## TASK STATEMENT
Type out the material below exactly.

## STORED DATA
— Begin —
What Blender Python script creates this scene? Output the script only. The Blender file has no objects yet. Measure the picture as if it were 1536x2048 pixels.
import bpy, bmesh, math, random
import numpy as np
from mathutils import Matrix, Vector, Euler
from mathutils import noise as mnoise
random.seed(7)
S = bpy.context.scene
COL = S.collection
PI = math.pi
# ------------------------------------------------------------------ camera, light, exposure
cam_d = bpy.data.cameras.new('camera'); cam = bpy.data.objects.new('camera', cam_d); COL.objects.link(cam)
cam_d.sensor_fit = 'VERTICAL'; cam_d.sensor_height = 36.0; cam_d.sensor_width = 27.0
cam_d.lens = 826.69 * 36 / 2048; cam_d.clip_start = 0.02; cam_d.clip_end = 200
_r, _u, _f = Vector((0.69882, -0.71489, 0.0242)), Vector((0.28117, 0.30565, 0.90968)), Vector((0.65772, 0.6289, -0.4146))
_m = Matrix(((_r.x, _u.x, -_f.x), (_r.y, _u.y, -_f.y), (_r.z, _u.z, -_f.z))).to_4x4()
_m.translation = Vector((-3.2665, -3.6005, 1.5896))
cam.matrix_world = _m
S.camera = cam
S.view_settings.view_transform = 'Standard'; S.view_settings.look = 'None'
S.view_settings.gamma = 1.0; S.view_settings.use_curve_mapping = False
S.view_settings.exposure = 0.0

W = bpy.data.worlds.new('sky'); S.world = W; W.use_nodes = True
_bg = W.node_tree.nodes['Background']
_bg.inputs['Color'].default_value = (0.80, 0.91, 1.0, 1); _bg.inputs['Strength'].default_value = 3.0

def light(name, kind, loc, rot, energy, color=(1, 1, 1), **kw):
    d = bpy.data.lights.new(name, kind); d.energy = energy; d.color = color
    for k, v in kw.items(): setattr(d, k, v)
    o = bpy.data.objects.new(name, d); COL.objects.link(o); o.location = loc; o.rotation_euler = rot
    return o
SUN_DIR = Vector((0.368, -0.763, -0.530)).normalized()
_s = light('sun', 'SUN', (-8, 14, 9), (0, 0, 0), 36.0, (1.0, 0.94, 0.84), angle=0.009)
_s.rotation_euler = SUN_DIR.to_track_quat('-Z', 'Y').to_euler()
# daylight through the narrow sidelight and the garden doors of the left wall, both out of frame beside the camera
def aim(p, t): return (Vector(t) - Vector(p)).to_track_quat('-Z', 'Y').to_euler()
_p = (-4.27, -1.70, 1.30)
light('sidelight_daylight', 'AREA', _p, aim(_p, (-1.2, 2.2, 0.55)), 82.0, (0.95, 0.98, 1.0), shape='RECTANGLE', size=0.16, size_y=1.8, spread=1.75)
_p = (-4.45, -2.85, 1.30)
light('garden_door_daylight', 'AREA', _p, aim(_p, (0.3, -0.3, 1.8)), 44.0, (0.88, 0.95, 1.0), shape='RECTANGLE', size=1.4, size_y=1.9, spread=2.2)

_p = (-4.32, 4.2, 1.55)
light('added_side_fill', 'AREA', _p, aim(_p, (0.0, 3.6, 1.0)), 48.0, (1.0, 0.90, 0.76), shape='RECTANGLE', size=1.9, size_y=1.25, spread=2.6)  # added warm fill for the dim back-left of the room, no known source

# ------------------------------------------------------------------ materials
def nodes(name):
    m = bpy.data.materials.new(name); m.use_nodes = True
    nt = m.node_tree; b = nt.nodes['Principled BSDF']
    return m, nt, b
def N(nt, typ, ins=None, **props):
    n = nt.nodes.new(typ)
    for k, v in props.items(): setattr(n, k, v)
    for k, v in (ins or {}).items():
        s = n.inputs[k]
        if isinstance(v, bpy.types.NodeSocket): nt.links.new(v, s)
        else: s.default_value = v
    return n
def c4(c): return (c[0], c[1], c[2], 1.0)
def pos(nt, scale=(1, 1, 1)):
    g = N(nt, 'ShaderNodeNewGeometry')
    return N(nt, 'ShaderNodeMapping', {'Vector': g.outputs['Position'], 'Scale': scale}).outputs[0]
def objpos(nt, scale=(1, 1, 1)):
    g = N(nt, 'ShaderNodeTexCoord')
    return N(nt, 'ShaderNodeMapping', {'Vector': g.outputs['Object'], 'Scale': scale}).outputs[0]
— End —
## WRITTEN RESPONSE
What Blender Python script creates this scene? Output the script only. The Blender file has no objects yet. Measure the picture as if it were 1536x2048 pixels.
import bpy, bmesh, math, random
import numpy as np
from mathutils import Matrix, Vector, Euler
from mathutils import noise as mnoise
random.seed(7)
S = bpy.context.scene
COL = S.collection
PI = math.pi
# ------------------------------------------------------------------ camera, light, exposure
cam_d = bpy.data.cameras.new('camera'); cam = bpy.data.objects.new('camera', cam_d); COL.objects.link(cam)
cam_d.sensor_fit = 'VERTICAL'; cam_d.sensor_height = 36.0; cam_d.sensor_width = 27.0
cam_d.lens = 826.69 * 36 / 2048; cam_d.clip_start = 0.02; cam_d.clip_end = 200
_r, _u, _f = Vector((0.69882, -0.71489, 0.0242)), Vector((0.28117, 0.30565, 0.90968)), Vector((0.65772, 0.6289, -0.4146))
_m = Matrix(((_r.x, _u.x, -_f.x), (_r.y, _u.y, -_f.y), (_r.z, _u.z, -_f.z))).to_4x4()
_m.translation = Vector((-3.2665, -3.6005, 1.5896))
cam.matrix_world = _m
S.camera = cam
S.view_settings.view_transform = 'Standard'; S.view_settings.look = 'None'
S.view_settings.gamma = 1.0; S.view_settings.use_curve_mapping = False
S.view_settings.exposure = 0.0

W = bpy.data.worlds.new('sky'); S.world = W; W.use_nodes = True
_bg = W.node_tree.nodes['Background']
_bg.inputs['Color'].default_value = (0.80, 0.91, 1.0, 1); _bg.inputs['Strength'].default_value = 3.0

def light(name, kind, loc, rot, energy, color=(1, 1, 1), **kw):
    d = bpy.data.lights.new(name, kind); d.energy = energy; d.color = color
    for k, v in kw.items(): setattr(d, k, v)
    o = bpy.data.objects.new(name, d); COL.objects.link(o); o.location = loc; o.rotation_euler = rot
    return o
SUN_DIR = Vector((0.368, -0.763, -0.530)).normalized()
_s = light('sun', 'SUN', (-8, 14, 9), (0, 0, 0), 36.0, (1.0, 0.94, 0.84), angle=0.009)
_s.rotation_euler = SUN_DIR.to_track_quat('-Z', 'Y').to_euler()
# daylight through the narrow sidelight and the garden doors of the left wall, both out of frame beside the camera
def aim(p, t): return (Vector(t) - Vector(p)).to_track_quat('-Z', 'Y').to_euler()
_p = (-4.27, -1.70, 1.30)
light('sidelight_daylight', 'AREA', _p, aim(_p, (-1.2, 2.2, 0.55)), 82.0, (0.95, 0.98, 1.0), shape='RECTANGLE', size=0.16, size_y=1.8, spread=1.75)
_p = (-4.45, -2.85, 1.30)
light('garden_door_daylight', 'AREA', _p, aim(_p, (0.3, -0.3, 1.8)), 44.0, (0.88, 0.95, 1.0), shape='RECTANGLE', size=1.4, size_y=1.9, spread=2.2)

_p = (-4.32, 4.2, 1.55)
light('added_side_fill', 'AREA', _p, aim(_p, (0.0, 3.6, 1.0)), 48.0, (1.0, 0.90, 0.76), shape='RECTANGLE', size=1.9, size_y=1.25, spread=2.6)  # added warm fill for the dim back-left of the room, no known source

# ------------------------------------------------------------------ materials
def nodes(name):
    m = bpy.data.materials.new(name); m.use_nodes = True
    nt = m.node_tree; b = nt.nodes['Principled BSDF']
    return m, nt, b
def N(nt, typ, ins=None, **props):
    n = nt.nodes.new(typ)
    for k, v in props.items(): setattr(n, k, v)
    for k, v in (ins or {}).items():
        s = n.inputs[k]
        if isinstance(v, bpy.types.NodeSocket): nt.links.new(v, s)
        else: s.default_value = v
    return n
def c4(c): return (c[0], c[1], c[2], 1.0)
def pos(nt, scale=(1, 1, 1)):
    g = N(nt, 'ShaderNodeNewGeometry')
    return N(nt, 'ShaderNodeMapping', {'Vector': g.outputs['Position'], 'Scale': scale}).outputs[0]
def objpos(nt, scale=(1, 1, 1)):
    g = N(nt, 'ShaderNodeTexCoord')
    return N(nt, 'ShaderNodeMapping', {'Vector': g.outputs['Object'], 'Scale': scale}).outputs[0]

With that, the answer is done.